• **Problem to work on**
Quote the whole listing word for word, please.

☆ ☆ ☆

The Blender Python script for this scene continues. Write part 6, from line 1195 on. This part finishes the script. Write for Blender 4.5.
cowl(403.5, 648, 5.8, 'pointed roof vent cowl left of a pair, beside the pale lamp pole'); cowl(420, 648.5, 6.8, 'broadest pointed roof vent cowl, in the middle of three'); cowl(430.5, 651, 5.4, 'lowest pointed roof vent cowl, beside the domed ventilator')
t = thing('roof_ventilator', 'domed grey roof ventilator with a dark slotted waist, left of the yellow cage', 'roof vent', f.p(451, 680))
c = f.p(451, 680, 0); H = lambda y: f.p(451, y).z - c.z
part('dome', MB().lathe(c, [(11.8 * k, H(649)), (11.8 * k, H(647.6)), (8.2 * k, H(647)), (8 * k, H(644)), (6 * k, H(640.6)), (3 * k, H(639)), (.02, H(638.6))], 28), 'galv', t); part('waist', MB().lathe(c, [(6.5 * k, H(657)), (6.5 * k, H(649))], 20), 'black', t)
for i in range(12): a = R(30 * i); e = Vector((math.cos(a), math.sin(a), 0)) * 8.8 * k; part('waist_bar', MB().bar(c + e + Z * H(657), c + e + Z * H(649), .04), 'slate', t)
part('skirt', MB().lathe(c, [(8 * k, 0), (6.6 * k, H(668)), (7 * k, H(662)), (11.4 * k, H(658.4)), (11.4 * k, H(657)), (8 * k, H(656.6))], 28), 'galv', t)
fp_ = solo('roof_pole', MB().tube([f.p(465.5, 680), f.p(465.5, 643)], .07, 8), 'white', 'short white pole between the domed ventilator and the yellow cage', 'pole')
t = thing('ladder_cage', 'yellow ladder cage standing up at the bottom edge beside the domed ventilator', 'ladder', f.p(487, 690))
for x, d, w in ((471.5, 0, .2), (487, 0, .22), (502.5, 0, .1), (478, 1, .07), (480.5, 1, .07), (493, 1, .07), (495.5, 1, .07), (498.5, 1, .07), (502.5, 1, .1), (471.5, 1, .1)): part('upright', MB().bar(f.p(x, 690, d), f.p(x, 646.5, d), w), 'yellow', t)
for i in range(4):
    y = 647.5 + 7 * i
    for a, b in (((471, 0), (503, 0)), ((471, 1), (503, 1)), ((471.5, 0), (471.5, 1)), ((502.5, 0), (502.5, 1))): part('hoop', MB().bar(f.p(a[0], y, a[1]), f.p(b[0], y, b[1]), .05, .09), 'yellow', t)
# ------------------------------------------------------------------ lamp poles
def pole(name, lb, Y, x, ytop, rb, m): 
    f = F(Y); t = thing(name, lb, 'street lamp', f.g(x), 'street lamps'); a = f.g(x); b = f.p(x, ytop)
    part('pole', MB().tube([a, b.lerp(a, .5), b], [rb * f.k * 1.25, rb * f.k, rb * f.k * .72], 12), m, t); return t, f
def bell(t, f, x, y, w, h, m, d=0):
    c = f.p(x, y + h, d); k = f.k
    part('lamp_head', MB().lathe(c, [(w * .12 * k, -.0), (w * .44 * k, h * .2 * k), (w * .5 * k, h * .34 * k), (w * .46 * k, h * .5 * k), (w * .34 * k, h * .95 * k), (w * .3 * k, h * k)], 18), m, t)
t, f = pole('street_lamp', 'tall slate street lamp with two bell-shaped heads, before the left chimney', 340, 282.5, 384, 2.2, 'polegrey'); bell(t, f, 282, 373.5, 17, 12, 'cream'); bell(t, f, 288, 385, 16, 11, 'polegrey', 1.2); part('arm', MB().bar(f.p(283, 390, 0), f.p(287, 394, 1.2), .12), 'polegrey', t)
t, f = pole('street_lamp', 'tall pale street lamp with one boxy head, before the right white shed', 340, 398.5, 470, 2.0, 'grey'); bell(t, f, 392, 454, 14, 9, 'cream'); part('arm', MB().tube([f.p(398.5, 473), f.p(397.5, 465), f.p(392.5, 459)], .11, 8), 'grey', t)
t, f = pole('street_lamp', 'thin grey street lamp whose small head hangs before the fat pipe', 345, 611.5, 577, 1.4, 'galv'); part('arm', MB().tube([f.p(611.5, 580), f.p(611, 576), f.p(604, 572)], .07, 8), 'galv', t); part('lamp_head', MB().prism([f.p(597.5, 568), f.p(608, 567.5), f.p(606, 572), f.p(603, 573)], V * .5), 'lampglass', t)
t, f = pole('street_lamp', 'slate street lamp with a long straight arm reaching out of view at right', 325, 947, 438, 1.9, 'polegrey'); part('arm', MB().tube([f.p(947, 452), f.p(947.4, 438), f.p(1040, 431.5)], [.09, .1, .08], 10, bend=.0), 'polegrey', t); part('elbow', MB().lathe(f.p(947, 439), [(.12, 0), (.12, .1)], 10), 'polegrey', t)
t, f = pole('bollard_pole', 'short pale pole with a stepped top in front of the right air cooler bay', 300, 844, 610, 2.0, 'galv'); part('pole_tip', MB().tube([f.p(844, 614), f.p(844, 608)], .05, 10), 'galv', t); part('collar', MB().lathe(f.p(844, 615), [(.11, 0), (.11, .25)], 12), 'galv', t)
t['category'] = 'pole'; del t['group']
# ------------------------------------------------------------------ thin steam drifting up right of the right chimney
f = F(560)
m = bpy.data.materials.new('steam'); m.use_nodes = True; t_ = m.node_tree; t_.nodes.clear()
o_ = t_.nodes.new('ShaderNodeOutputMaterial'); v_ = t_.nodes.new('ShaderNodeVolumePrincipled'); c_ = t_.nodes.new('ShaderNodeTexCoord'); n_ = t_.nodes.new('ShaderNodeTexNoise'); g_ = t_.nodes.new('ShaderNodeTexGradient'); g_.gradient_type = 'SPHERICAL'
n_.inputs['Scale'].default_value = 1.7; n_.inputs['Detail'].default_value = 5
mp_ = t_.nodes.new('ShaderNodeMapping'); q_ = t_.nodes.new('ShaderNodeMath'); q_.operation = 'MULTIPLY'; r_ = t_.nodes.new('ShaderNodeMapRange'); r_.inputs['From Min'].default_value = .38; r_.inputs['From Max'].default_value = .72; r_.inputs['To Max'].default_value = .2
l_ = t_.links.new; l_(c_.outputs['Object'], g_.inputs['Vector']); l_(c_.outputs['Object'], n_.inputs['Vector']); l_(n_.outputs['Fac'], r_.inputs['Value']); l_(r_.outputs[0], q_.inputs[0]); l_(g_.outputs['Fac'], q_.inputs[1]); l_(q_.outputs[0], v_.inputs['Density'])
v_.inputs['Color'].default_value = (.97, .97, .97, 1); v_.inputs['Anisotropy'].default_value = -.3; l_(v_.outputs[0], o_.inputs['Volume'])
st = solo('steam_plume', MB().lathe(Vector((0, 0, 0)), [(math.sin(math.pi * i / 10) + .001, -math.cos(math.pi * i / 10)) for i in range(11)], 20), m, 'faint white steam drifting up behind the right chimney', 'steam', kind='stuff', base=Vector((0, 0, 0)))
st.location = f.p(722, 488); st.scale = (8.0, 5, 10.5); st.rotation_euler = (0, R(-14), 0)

☆ ☆ ☆

• **Written solution**
The Blender Python script for this scene continues. Write part 6, from line 1195 on. This part finishes the script. Write for Blender 4.5.
cowl(403.5, 648, 5.8, 'pointed roof vent cowl left of a pair, beside the pale lamp pole'); cowl(420, 648.5, 6.8, 'broadest pointed roof vent cowl, in the middle of three'); cowl(430.5, 651, 5.4, 'lowest pointed roof vent cowl, beside the domed ventilator')
t = thing('roof_ventilator', 'domed grey roof ventilator with a dark slotted waist, left of the yellow cage', 'roof vent', f.p(451, 680))
c = f.p(451, 680, 0); H = lambda y: f.p(451, y).z - c.z
part('dome', MB().lathe(c, [(11.8 * k, H(649)), (11.8 * k, H(647.6)), (8.2 * k, H(647)), (8 * k, H(644)), (6 * k, H(640.6)), (3 * k, H(639)), (.02, H(638.6))], 28), 'galv', t); part('waist', MB().lathe(c, [(6.5 * k, H(657)), (6.5 * k, H(649))], 20), 'black', t)
for i in range(12): a = R(30 * i); e = Vector((math.cos(a), math.sin(a), 0)) * 8.8 * k; part('waist_bar', MB().bar(c + e + Z * H(657), c + e + Z * H(649), .04), 'slate', t)
part('skirt', MB().lathe(c, [(8 * k, 0), (6.6 * k, H(668)), (7 * k, H(662)), (11.4 * k, H(658.4)), (11.4 * k, H(657)), (8 * k, H(656.6))], 28), 'galv', t)
fp_ = solo('roof_pole', MB().tube([f.p(465.5, 680), f.p(465.5, 643)], .07, 8), 'white', 'short white pole between the domed ventilator and the yellow cage', 'pole')
t = thing('ladder_cage', 'yellow ladder cage standing up at the bottom edge beside the domed ventilator', 'ladder', f.p(487, 690))
for x, d, w in ((471.5, 0, .2), (487, 0, .22), (502.5, 0, .1), (478, 1, .07), (480.5, 1, .07), (493, 1, .07), (495.5, 1, .07), (498.5, 1, .07), (502.5, 1, .1), (471.5, 1, .1)): part('upright', MB().bar(f.p(x, 690, d), f.p(x, 646.5, d), w), 'yellow', t)
for i in range(4):
    y = 647.5 + 7 * i
    for a, b in (((471, 0), (503, 0)), ((471, 1), (503, 1)), ((471.5, 0), (471.5, 1)), ((502.5, 0), (502.5, 1))): part('hoop', MB().bar(f.p(a[0], y, a[1]), f.p(b[0], y, b[1]), .05, .09), 'yellow', t)
# ------------------------------------------------------------------ lamp poles
def pole(name, lb, Y, x, ytop, rb, m): 
    f = F(Y); t = thing(name, lb, 'street lamp', f.g(x), 'street lamps'); a = f.g(x); b = f.p(x, ytop)
    part('pole', MB().tube([a, b.lerp(a, .5), b], [rb * f.k * 1.25, rb * f.k, rb * f.k * .72], 12), m, t); return t, f
def bell(t, f, x, y, w, h, m, d=0):
    c = f.p(x, y + h, d); k = f.k
    part('lamp_head', MB().lathe(c, [(w * .12 * k, -.0), (w * .44 * k, h * .2 * k), (w * .5 * k, h * .34 * k), (w * .46 * k, h * .5 * k), (w * .34 * k, h * .95 * k), (w * .3 * k, h * k)], 18), m, t)
t, f = pole('street_lamp', 'tall slate street lamp with two bell-shaped heads, before the left chimney', 340, 282.5, 384, 2.2, 'polegrey'); bell(t, f, 282, 373.5, 17, 12, 'cream'); bell(t, f, 288, 385, 16, 11, 'polegrey', 1.2); part('arm', MB().bar(f.p(283, 390, 0), f.p(287, 394, 1.2), .12), 'polegrey', t)
t, f = pole('street_lamp', 'tall pale street lamp with one boxy head, before the right white shed', 340, 398.5, 470, 2.0, 'grey'); bell(t, f, 392, 454, 14, 9, 'cream'); part('arm', MB().tube([f.p(398.5, 473), f.p(397.5, 465), f.p(392.5, 459)], .11, 8), 'grey', t)
t, f = pole('street_lamp', 'thin grey street lamp whose small head hangs before the fat pipe', 345, 611.5, 577, 1.4, 'galv'); part('arm', MB().tube([f.p(611.5, 580), f.p(611, 576), f.p(604, 572)], .07, 8), 'galv', t); part('lamp_head', MB().prism([f.p(597.5, 568), f.p(608, 567.5), f.p(606, 572), f.p(603, 573)], V * .5), 'lampglass', t)
t, f = pole('street_lamp', 'slate street lamp with a long straight arm reaching out of view at right', 325, 947, 438, 1.9, 'polegrey'); part('arm', MB().tube([f.p(947, 452), f.p(947.4, 438), f.p(1040, 431.5)], [.09, .1, .08], 10, bend=.0), 'polegrey', t); part('elbow', MB().lathe(f.p(947, 439), [(.12, 0), (.12, .1)], 10), 'polegrey', t)
t, f = pole('bollard_pole', 'short pale pole with a stepped top in front of the right air cooler bay', 300, 844, 610, 2.0, 'galv'); part('pole_tip', MB().tube([f.p(844, 614), f.p(844, 608)], .05, 10), 'galv', t); part('collar', MB().lathe(f.p(844, 615), [(.11, 0), (.11, .25)], 12), 'galv', t)
t['category'] = 'pole'; del t['group']
# ------------------------------------------------------------------ thin steam drifting up right of the right chimney
f = F(560)
m = bpy.data.materials.new('steam'); m.use_nodes = True; t_ = m.node_tree; t_.nodes.clear()
o_ = t_.nodes.new('ShaderNodeOutputMaterial'); v_ = t_.nodes.new('ShaderNodeVolumePrincipled'); c_ = t_.nodes.new('ShaderNodeTexCoord'); n_ = t_.nodes.new('ShaderNodeTexNoise'); g_ = t_.nodes.new('ShaderNodeTexGradient'); g_.gradient_type = 'SPHERICAL'
n_.inputs['Scale'].default_value = 1.7; n_.inputs['Detail'].default_value = 5
mp_ = t_.nodes.new('ShaderNodeMapping'); q_ = t_.nodes.new('ShaderNodeMath'); q_.operation = 'MULTIPLY'; r_ = t_.nodes.new('ShaderNodeMapRange'); r_.inputs['From Min'].default_value = .38; r_.inputs['From Max'].default_value = .72; r_.inputs['To Max'].default_value = .2
l_ = t_.links.new; l_(c_.outputs['Object'], g_.inputs['Vector']); l_(c_.outputs['Object'], n_.inputs['Vector']); l_(n_.outputs['Fac'], r_.inputs['Value']); l_(r_.outputs[0], q_.inputs[0]); l_(g_.outputs['Fac'], q_.inputs[1]); l_(q_.outputs[0], v_.inputs['Density'])
v_.inputs['Color'].default_value = (.97, .97, .97, 1); v_.inputs['Anisotropy'].default_value = -.3; l_(v_.outputs[0], o_.inputs['Volume'])
st = solo('steam_plume', MB().lathe(Vector((0, 0, 0)), [(math.sin(math.pi * i / 10) + .001, -math.cos(math.pi * i / 10)) for i in range(11)], 20), m, 'faint white steam drifting up behind the right chimney', 'steam', kind='stuff', base=Vector((0, 0, 0)))
st.location = f.p(722, 488); st.scale = (8.0, 5, 10.5); st.rotation_euler = (0, R(-14), 0)